Pussy Riot is the latest protest phenomenon in Russia, which is experiencing a year of revolt like many countries around the world. While some in the West claim to defend the punk group as a way of criticizing Russia, Pussy Riot’s politics don’t only oppose Putin and their own state but also the international system of capitalism.
Russia’s Pussy Riot formed in 2011 and has been making news headlines around the world in early 2012. They are a radical anarcho-feminist collective who hold public performances that are based out of performance art, musical concert, and radical politics. Their website (a sparse Livejournal) says “ a punk group that acts illegally…The political interests of member states and members of the group – feminism, anti-law enforcement, protection of LGBT communities, the radical decentralization of power, saving the Khimki forest and transfer of the capital of Russia in Eastern Siberia.”
Many members are also part of the Voina (“war” in Russian) anarchist art collective. The group is known within Russia for their art installations, happenings, vandalism, and destruction of public property. These events are frequently sexual in nature and the group maintains that they are extreme in order to showcase both their politics and the horror of the system they live under. Three members were sentenced to two years jail—in what Amnesty International calls “a bitter blow for freedom of expression”—sparking solidarity from around the world.
Pro-punk or anti-Russian?
Artists such as Bjork, Madonna, Yoko Ono, and even Geddy Lee of the Canadian rock band Rush have offered their support to the group, and have condemned Russia’s actions. Reacting to the prison sentence given to three members of Pussy Riot, Canadian Foreign Affairs Minister John Baird’s press secretary Rick Roth claimed Canada “believes strongly in the rule of law, administered independently and without political bias or motivation.” This being said at a time where Canada’s federal government is deporting war resisters to jail, ignoring multiple parliamentary motions and international law.

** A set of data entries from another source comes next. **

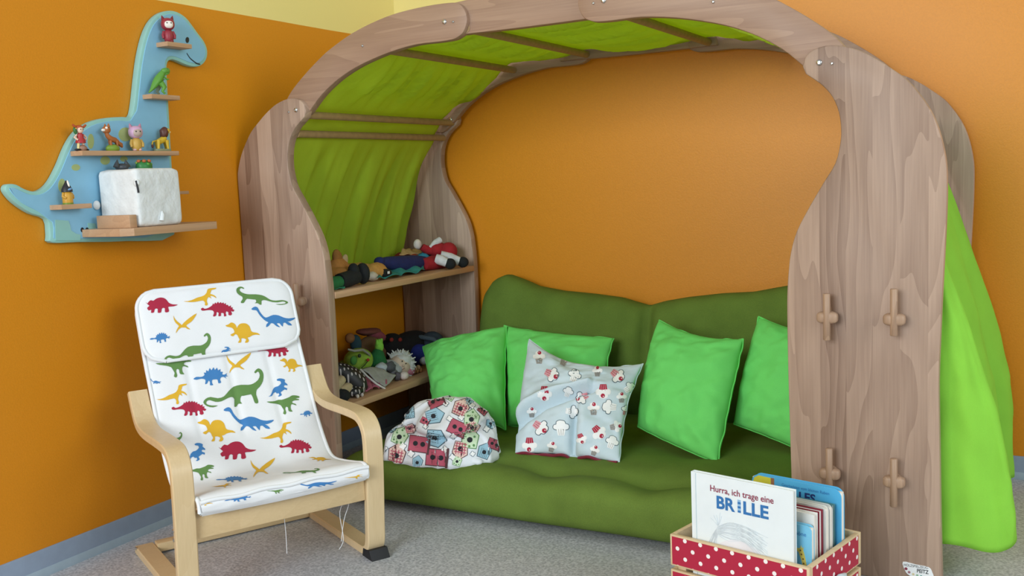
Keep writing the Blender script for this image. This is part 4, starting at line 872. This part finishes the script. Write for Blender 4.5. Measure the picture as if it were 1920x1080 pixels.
# ------------------------------------------------------------------ crate with picture books
ZC = .17; cfl, cfr, cbr = atz(1256, 1001, ZC), atz(1517, 1066, ZC), atz(1615, 997, ZC)
CUx = (cfr - cfl).normalized(); CVx = Vector((-CUx.y, CUx.x, 0)); CW, CD = (cfr - cfl).length, (cbr - cfr).length
cO = Vector((cfl.x, cfl.y, 0))
crate = thing('book_crate', 'small wooden slat crate papered in red with white polka dots', 'crate', cO + CUx * CW / 2 + CVx * CD / 2)
M_PINE = wood('pine_slat', 'e6d3b0', 'c9ad82', 'X', .5, .6, contrast=.3, across='Z')
M_DOTS = dots_mat('red_polka_dot_paper', 'b01a3c', 'f4efec', .0335, .0182, .0041)
def slat(name, o, au, aw, L, h, th, par, dotted, uoff):
    s_ = box(name, o, L, th, h, M_PINE, par, .0012, au, aw)
    if dotted:
        a, b_ = .0045, L - .0045; z0, z1 = .0035, h - .0035; q = o - aw * .0006
        vs_ = [q + au * a + EZ * z0, q + au * b_ + EZ * z0, q + au * b_ + EZ * z1, q + au * a + EZ * z1]; vs_ += [v + aw * .0008 for v in vs_]
        d_ = mesh('dotted_paper', vs_, [(0, 1, 2, 3), (7, 6, 5, 4), (0, 4, 5, 1), (1, 5, 6, 2), (2, 6, 7, 3), (3, 7, 4, 0)], M_DOTS, s_, False)
        uv = d_.data.uv_layers.new(name='UVMap')
        for lp in d_.data.loops:
            v = d_.data.vertices[lp.vertex_index].co - o; uv.data[lp.index].uv = (v.dot(au) + uoff, v.z + .0106 + (o.z - .11))
    return s_
SH = .0615
for z in (ZC - SH, ZC - 2 * SH - .008, .0):
    h = SH if z > .02 else max(.02, ZC - 2 * SH - .008 - .008)
    z_ = z
    slat('slat', cO + EZ * z_, CUx, CVx, CW, h, .009, crate, True, .0)
    slat('slat', cO + CVx * (CD - .009) + EZ * z_, CUx, CVx, CW, h, .009, crate, False, 0)
    slat('slat', cO + CUx * CW + CVx * .0091 + EZ * z_, CVx, -CUx, CD - .0182, h, .009, crate, True, .012)
    slat('slat', cO + EZ * z_ + CVx * (CD - .0091), -CVx, CUx, CD - .0182, h, .009, crate, True, .0)
for (a, b_) in ((.010, .010), (CW - .028, .010), (.010, CD - .028), (CW - .028, CD - .028)): box('corner_post', cO + CUx * a + CVx * b_, .018, .018, ZC - .012, M_PINE, crate, .001, CUx, CVx)
box('bottom_board', cO + CUx * .009 + CVx * .009 + EZ * .004, CW - .018, CD - .018, .008, M_PINE, crate, .001, CUx, CVx)
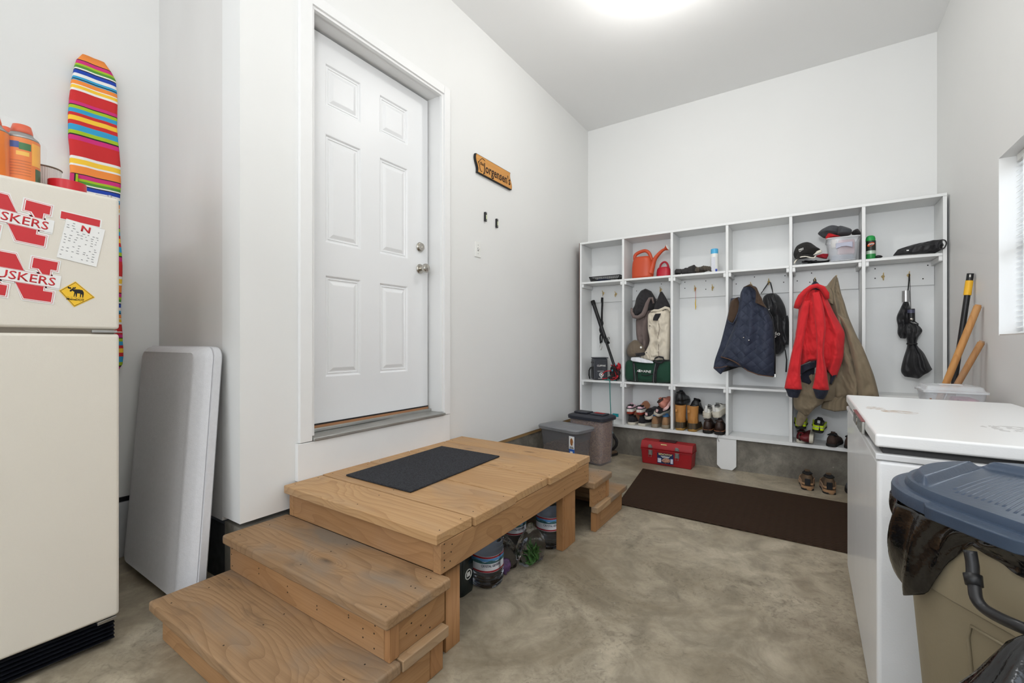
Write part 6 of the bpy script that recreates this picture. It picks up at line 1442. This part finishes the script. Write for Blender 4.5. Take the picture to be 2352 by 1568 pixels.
MB().box(X0-.012, X0-.004, hy[0], hy[1], .782, .824).obj('latch_handle', mat('latch_grey', (168, 168, 162), .35, .3), fz, bevel=.003)
MB().box(X0-.014, X0-.004, hy[0], hy[1], .8242, .8262).obj('latch_trim', mat('latch_maroon', (120, 60, 60), .5), fz)
MB().lathe([(.012, 0), (.012, -.003), (.001, -.004)], (X0-.012, (hy[0]+hy[1])/2, .803), 18, 'x').obj('lock_barrel', CHROME, fz, smooth=True)
MB().box(X0-.015, X0-.012, hy[0]+.02, (hy[0]+hy[1])/2-.02, .786, .818).box(X0-.015, X0-.012, (hy[0]+hy[1])/2+.02, hy[1]-.02, .786, .818).obj('latch_rib', mat('latch_dark', (110, 110, 104), .4, .3), fz, bevel=.001)

# ================================================================== TRASH CAN
BX, BYc = 2.44, 1.22
TAN = mat('tan_bin_plastic', (142, 131, 108), .45, bump=.1, bscale=120, var=.03)
BLUP = mat('slate_blue_plastic', (54, 68, 87), .36, bump=.15, bscale=90, var=.06, vscale=15)
def rad(th, R=.30):
    d = (math.degrees(th)-216) % 360; d = min(d, 360-d)
    return R*(1-.17*math.exp(-(d/36)**2))
tc_ = thing('trash_can', 'tan trash can with slate blue lid and black liner at the right edge', 'trash can', (BX, BYc, .001))
m = MB(); R_ = []; n = 96
for (z, k_) in ((.002, .70), (.02, .74), (.55, .885), (.60, .905), (.605, .93), (.66, .945), (.755, .95)):
    R_.append([(BX+rad(2*PI*k/n)*k_*math.cos(2*PI*k/n), BYc+rad(2*PI*k/n)*k_*math.sin(2*PI*k/n), z) for k in range(n)])
m.loft(R_).obj('bin_body', TAN, tc_, smooth=True, auto=35)
# raised panel outline on the body front
def onb(deg, z, k_, off=0):
    a = math.radians(deg); r_ = rad(a)*k_+off; return Vector((BX+r_*math.cos(a), BYc+r_*math.sin(a), z))
kz = lambda z: tab([(.02, .74), (.55, .885), (.6, .905)], z)
MB().tube([onb(d_, z_, kz(z_), .001) for d_, z_ in ((210, .36), (208, .40), (207, .55), (209, .575), (222, .575), (236, .575), (250, .575))], .003, 6).obj('panel_ridge', TAN, tc_, smooth=True)
MB().tube([onb(d_, z_, kz(z_), .001) for d_, z_ in ((210, .36), (214, .345), (230, .345), (250, .345))], .003, 6).obj('panel_ridge', TAN, tc_, smooth=True)
# lid as a relief
Apt, Bpt, Cpt, Dpt = Vector((2.18, 1.165)), Vector((2.335, 1.455)), Vector((2.56, 1.30)), Vector((2.52, .99))
def sd(p, a, b_): e = (b_-a).normalized(); return (p.x-a.x)*e.y-(p.y-a.y)*e.x     # >0 on the right of a->b
def hlid(x, y, rn):
    p = Vector((x, y))
    z = .790
    ins = min(sd(p, Apt, Bpt), sd(p, Bpt, Cpt), sd(p, Cpt, Dpt))
    fr_ = min(1, max(0, (.86-rn)/.03))
    z += .0
    lift_ = .016*min(1, max(0, (-ins)/.012)) if ins < 0 else 0
    edge = min(1, max(0, (.90-rn)/.04))
    z += lift_*edge
    return z
R_ = []; NR, NA = 120, 260
verts = []
for i in range(NR+1):
    rn = i/NR; ring = []
    for k in range(NA):
        a = 2*PI*k/NA; r_ = rad(a)*rn*.985
        x, y = BX+r_*math.cos(a), BYc+r_*math.sin(a)
        z = hlid(x, y, rn)
        if rn > .93: z -= .014*min(1, (rn-.93)/.012)
        if rn > .985: z -= .003
        ring.append((x, y, z))
    R_.append(ring)
for (k_, z) in ((1.0, .772), (1.005, .768), (1.005, .750), (.99, .748), (.985, .76)):
    R_.append([(BX+rad(2*PI*k/NA)*k_*math.cos(2*PI*k/NA), BYc+rad(2*PI*k/NA)*k_*math.sin(2*PI*k/NA), z) for k in range(NA)])
m = MB(); m.loft(R_[1:], caps=(True, False)); m.obj('lid', BLUP, tc_, smooth=True, auto=55)
e = (Bpt-Apt).normalized(); nn = Vector((e.y, -e.x))
for k in range(38):
    o_ = .030+.0098*k; pts = []
    for q in range(21):
        s_ = lerp(.0, .40, q/20); p = Apt+nn*(o_+.25*(s_-.19)**2-.0)+e*(s_-.06-o_*.35)
        rn = (p-Vector((BX, BYc))).length/rad(math.atan2(p.y-BYc, p.x-BX))
        if rn < .77 and sd(p, Apt, Bpt) > .022 and sd(p, Bpt, Cpt) > .018 and sd(p, Cpt, Dpt) > .015: pts.append((p.x, p.y, .7885))
    if len(pts) > 3: MB().tube(pts, .0029, 8, flat=.8).obj('lid_rib', BLUP, tc_, smooth=True)
# grip tab on the front of the lid
m = MB(); out = []; inn = []
for k in range(9):
    a = math.radians(lerp(196, 236, k/8)); e = .018 if 0 < k < 8 else .002
    out.append((BX+(rad(a)+e)*math.cos(a), BYc+(rad(a)+e)*math.sin(a))); inn.append((BX+(rad(a)*.96)*math.cos(a), BYc+(rad(a)*.96)*math.sin(a)))
m.prism(out+inn[::-1], 'z', .7505, .7735); m.obj('grip_tab', BLUP, tc_, bevel=.003)
# hanging handle
hp = [atd(2228, 1264, .742), atd(2234, 1300, .735), atd(2234, 1325, .730), atd(2238, 1345, .722), atd(2243, 1375, .712), atd(2262, 1398, .700), atd(2300, 1420, .672), atd(2352, 1443, .640), atd(2420, 1472, .62), atd(2500, 1500, .60)]
MB().tube(smooth(hp, 4), .0085, 14).obj('handle', mat('handle_black', (34, 34, 36), .32), tc_, smooth=True)
MB().tube([hp[2]+Vector((0, 0, .004)), hp[3]-Vector((0, 0, .0))], [.012, .011], 14).obj('handle_collar', BLACK, tc_, smooth=True)
# liner
LIN = mat('black_liner', (13, 13, 14), .14, bump=.9, bscale=22, var=.1, spec=.8)
ln = thing('bin_liner', 'glossy black bin liner spilling out under the slate blue lid', 'bin liner', (BX, BYc, .60))
m = MB(); R_ = []; NA = 220; NZ = 30
def zlow(deg): return tab([(0, .70), (120, .70), (150, .66), (172, .58), (184, .565), (194, .60), (204, .67), (214, .722), (240, .715), (270, .69), (320, .70), (360, .70)], deg)
for j in range(NZ+1):
    s = j/NZ; ring = []
    for k in range(NA):
        a = 2*PI*k/NA; dg = math.degrees(a); z = lerp(.7475, zlow(dg), s)
        pouch = math.exp(-((dg-180)/18)**2)
        fold = .003*math.sin(dg*.42+s*5)+.009*noise.noise(Vector((dg*.09+s*1.5, s*.8, 0)))+.004*noise.noise(Vector((dg*.22+s*3, s*2.2, 3)))
        r_ = rad(a)*lerp(.985, .95, min(1, s*1.5))+.006+.016*pouch*math.sin(PI*min(1, s*.9))+max(-.006, fold)
        ring.append((BX+r_*math.cos(a), BYc+r_*math.sin(a), z+.012*noise.noise(Vector((dg*.05, 9, 0)))*s))
    R_.append(ring)
m.loft(R_, cap=False); o = m.obj('film', LIN, ln, smooth=True)
mo = o.modifiers.new('t', 'SOLIDIFY'); mo.thickness = .0012
# trash bag on the floor in front
t = thing('trash_bag', 'glossy black trash bag standing in front of the tan trash can', 'trash bag', (2.256, .890, .001))
m = MB(); R_ = []
for i in range(61):
    s = i/60; e = tab([(0, .6), (.05, .9), (.3, 1.04), (.6, 1), (.74, .92), (.84, .62), (.92, .36), (.97, .22), (1, .06)], s); ring = []
    for k in range(80):
        a = 2*PI*k/80; d = Vector((math.cos(a), math.sin(a), s*2.5)); q = e*(1+.16*noise.noise(d*2.2)+.05*abs(noise.noise(d*7)))
        ring.append((2.256+.115*q*math.cos(a), .890+.100*q*math.sin(a), .002+.682*s))
    R_.append(ring)
m.loft(R_).obj('filled_bag', LIN, t, smooth=True)
MB().tube([(2.256, .89, .672), (2.253, .886, .688), (2.265, .88, .697), (2.29, .872, .694)], [.012, .008, .010, .016], 10, flat=.5).obj('knot', LIN, t, smooth=True)
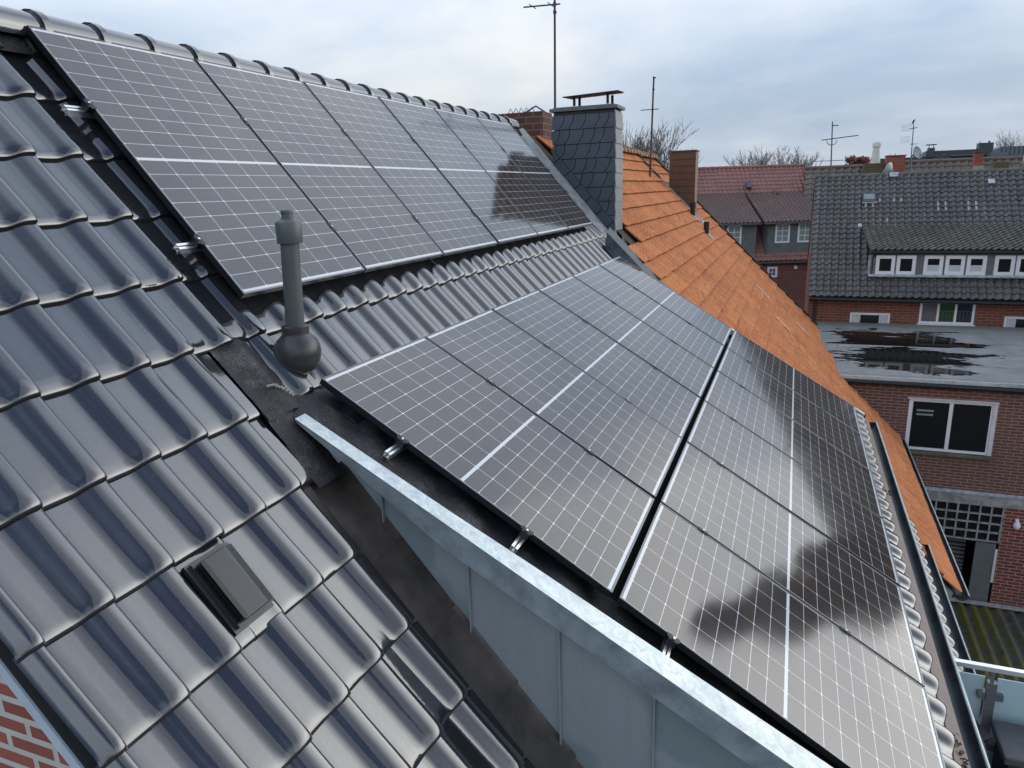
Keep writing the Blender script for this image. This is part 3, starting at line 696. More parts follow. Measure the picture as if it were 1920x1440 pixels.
def window(parent, o, r, u, w, h, name='window', fw=.06, panes=1, bars=(0, 0), glass='glass', gl=None, depth=.05, proud=.03, frame='white', sill=True, curtain=None, name_pane='pane'):
    """o lower-left corner on the wall, r right, u up; outward normal = r x u"""
    o, r, u = V(o), V(r).normalized(), V(u).normalized(); n = r.cross(u)
    m = MB(); F = lambda a, b, c, d, z0=-.04, z1=proud: m.obox(o + r * a + u * b + n * z0, r * (c - a), u * (d - b), n * (z1 - z0))
    F(0, 0, w, fw); F(0, h - fw, w, h); F(0, fw, fw, h - fw); F(w - fw, fw, w, h - fw)
    pw_ = (w - fw) / panes
    for k in range(1, panes): F(pw_ * k, fw, pw_ * k + fw, h - fw, -.04, proud * .9)
    if bars != (0, 0):
        for k in range(panes):
            a0, a1 = pw_ * k + fw, pw_ * (k + 1)
            for i in range(1, bars[0] + 1): x = a0 + (a1 - a0) * i / (bars[0] + 1); F(x - .012, fw, x + .012, h - fw, -.02, .012)
            for i in range(1, bars[1] + 1): y = fw + (h - 2 * fw) * i / (bars[1] + 1); F(a0, y - .012, a1, y + .012, -.02, .010)
    W = m.build(name, MT[frame], parent, loc=o)
    for k in range(panes):
        m = MB(); a0, a1 = pw_ * k + fw - .005, pw_ * (k + 1) + .005
        m.face([o + r * a0 + u * (fw - .005) + n * .004, o + r * a1 + u * (fw - .005) + n * .004, o + r * a1 + u * (h - fw + .005) + n * .004, o + r * a0 + u * (h - fw + .005) + n * .004])
        m.build(name_pane, MT[(gl[k] if gl else glass)], W)
        if curtain:
            m = MB(); n_ = 18; hh = h * curtain
            m.grid([[o + r * (a0 + (a1 - a0) * q / n_) + u * yy + n * (.009 + .003 * math.sin(q * 2.2)) for q in range(n_ + 1)] for yy in (fw, hh)]); m.build('curtain', MT['curtain'], W)
    if sill:
        m = MB(); m.obox(o + r * -.04 + u * -.05 + n * -.02, r * (w + .08), u * .046, n * .10); m.build('sill', MT['sill'] if sill == 'stone' else MT[frame], W)
    return W

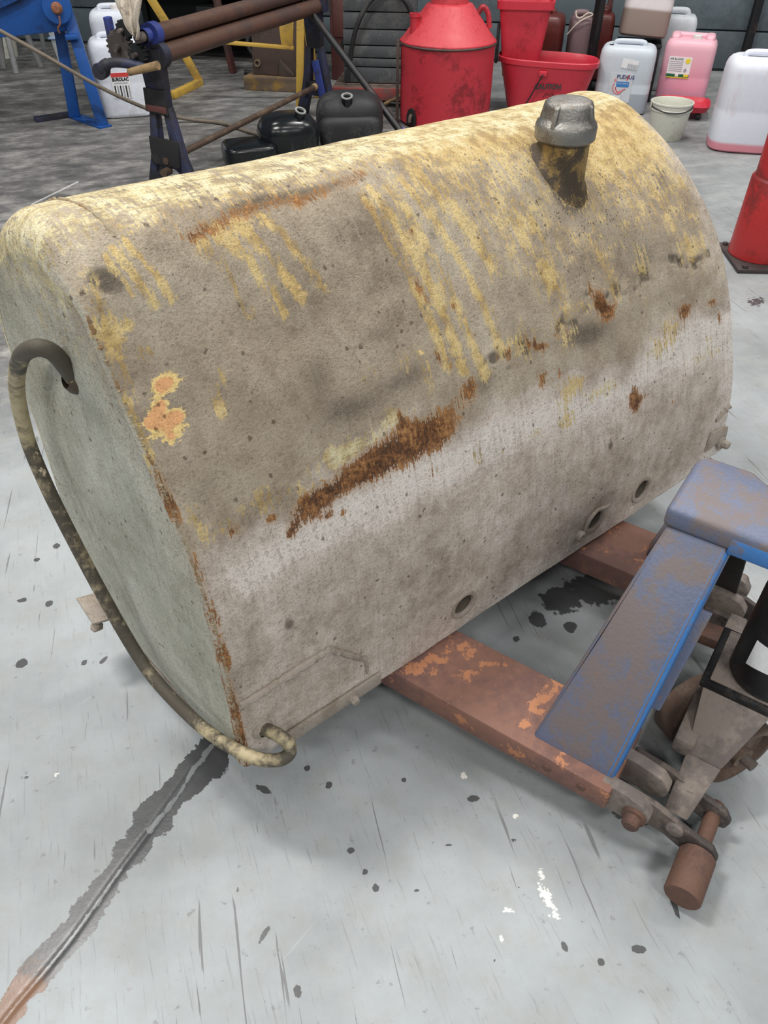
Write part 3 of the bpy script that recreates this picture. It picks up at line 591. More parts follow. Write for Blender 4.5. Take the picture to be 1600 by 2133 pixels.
# shallow relief: dents, flaked layers
dU = np.gradient(P, axis=0); dV = np.gradient(P, axis=1); NRM = np.cross(dU, dV); NRM /= np.linalg.norm(NRM, axis=-1, keepdims=True) + 1e-12
dent = .0016 * (LN(U, V, 5, 31) - .5) * 2 + .0009 * (LN(U, V, 20, 32) - .5) * 2 - .0035 * blob(.75, .20, .12, .08) - .003 * blob(.20, .27, .12, .07) + .003 * blob(.04, .835, .02, .018, 0, 6) * -1 + .0012 * stroke([(.598, .45), (.575, .41), (.535, .365)], .004)
dent += -.0022 * crk + .0016 * stroke([(a_, b_ + .012) for a_, b_ in jag], .009) * LN(U, V, 34, 26)
dent *= sstep(0, .03, U) * sstep(0, .03, TL - U)
P = P + NRM * dent[..., None]
# bolt holes punched through the lower edge
HOLES = [(.513, .064, .0255), (.914, .068, .026), (1.081, .072, .026)]
Uc = .25 * (U[:-1, :-1] + U[1:, :-1] + U[:-1, 1:] + U[1:, 1:]); Vc = .25 * (V[:-1, :-1] + V[1:, :-1] + V[:-1, 1:] + V[1:, 1:])
keep = np.ones(Uc.shape, bool)
for hu, hv, hr in HOLES: keep &= np.hypot(Uc - hu, Vc - hv) > hr
me = grid_mesh('shell', P, len(u1), len(v1), {'wear_a': WA_, 'wear_b': WB_}, np.stack([U, V], -1), False, keep)
me.materials.append(M['tank']); shell = bpy.data.objects.new('shell', me); COL.objects.link(shell); shell.parent = tank
shell['label'] = 'front, top and back sheet of scraped yellow paint under dried mud'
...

All over Canada, communal housing and garden projects, as well as concerts and educational workshops are shut down frequently and self-identified punks are arrested—and there is no international outcry. Canada also has its own history of jailing punk musicians: in 1983, Gerry Hannah (lead singer of the Subhumans) was arrested for being a member of the Squamish 5 and supporting, though not always participating, in the acts of direct action (the group also called itself “Direct Action”).
With Pussy Riot, the mainstream media, as well as countries like Canada and the US, offer highly-selected support towards a group of individuals and the punishment they face, but not what the group stands for. The claim is that Pussy Riot are performing and acting as agents against issues unique to Russia, and that the government’s oppression is also a uniquely Russian product.
Pussy Riot’s politics
But Pussy Riot is international in their scope. They stand against patriarchy, capitalism, and oppression wherever it stands, not just in Russia. As members of a radical-left movement, they are critical of more than just Putin and their own state. They are critical of capitalism, and the oppression it breeds.
Pussy Riot is part of the punk movement, which is generally quite political and subversive in its music, fashion, and ideology. Members of the community are frequently arrested for staging or participating in events. While Pussy Riot does sing about topics unique to Russia, they also maintain that they are “part of the global anti-capitalist movement, which consists of anarchists, Trotskyists, feminists and autonomists.”
Of course we should offer them our support, but perhaps to also be critical of those mainstream supporters as well, and gain a critical and complex understanding of what it means to develop an internationalist attitude, even if we’re starting with a group of punks.